Sekretariat lawas memang bukan tanpa cela, pun bukan berarti tanpa makna. Pertama adalah semakin berkurangnya communal space di FEB UGM. Konsep working space mengedepankan individualitas dari pada kehidupan komunal. Dalam peta rancangan desain yang baru, sebenarnya sudah ada yang menerapkan konsep dari Lloyd Wright, tetapi juga menerapkan konsep yang “salah” dari working space seperti antar meja yang sangat berdekatan.

Kedua, yang menjadi titik berat selanjutnya adalah sponsor pembangunan working space yang berasal dari swasta. Stigma privatisasi segala fasilitas di FEB UGM sudah terlalu pekat. Isu ini berhembus menjadi sangat kencang karena kali ini yang digusur bersinggungan langsung dengan kepentingan mahasiswa.

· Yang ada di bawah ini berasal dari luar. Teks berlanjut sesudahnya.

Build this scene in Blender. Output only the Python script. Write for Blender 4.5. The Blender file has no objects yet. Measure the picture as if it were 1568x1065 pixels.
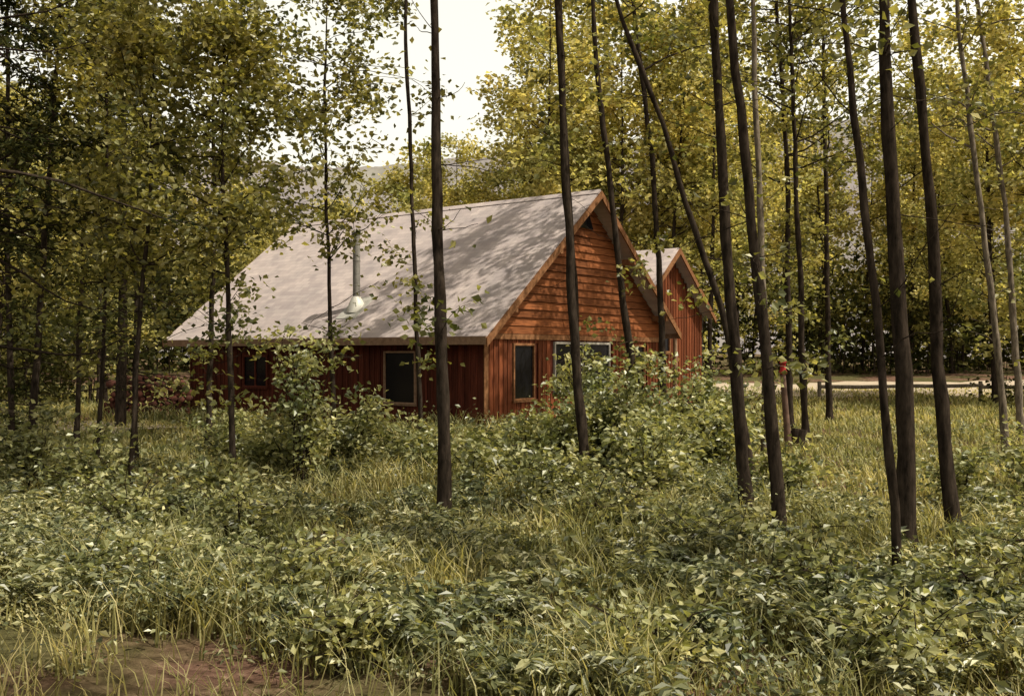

Keempat, konsep working space yang digunakan secara bergiliran dan lokasi terbatas membuat organisasi kemahasiswaan di FEB UGM dapat saja menurunkan kinerja. Aspek budaya organisasi yang telah hidup melalui interaksi anggota akan terhambat karena tidak ada pembeda. Memang benar bahwa mahasiswanya sama saja, tetapi kepentingan masing-masing organisasi berbeda. Analoginya: bukankah tidak mungkin ruang rapat dekanat disamakan dengan ruang dosen. Bukannya ada kepentingan dan rahasia yang tetap harus dijaga dari masing-masing kepentingan?
Working space yang dirancang kurang mempertimbangkan inventarisasi barang organisasi, kapasitas yang sangat jauh terbatas, dan tentunya masalah privasi serta kultur tiap organisasi. Jangan sampai semua konsep luar negeri yang membuat silau mata diadopsi padahal bisa saja ada kepentingan dan kebutuhan yang berbeda dari masing-masing kondisi. Teringat jelas Sebuah pernyataan seorang wakil dekan, “boleh hearing dekanat, tetapi tidak boleh menyimpang dari konsep working space yang sudah ada.” Tampaknya alasan-alasan ini akan tetap terkubur bersama reruntuhan, sukacita, dukacita, memori indah di gedung sayap utara lantai satu.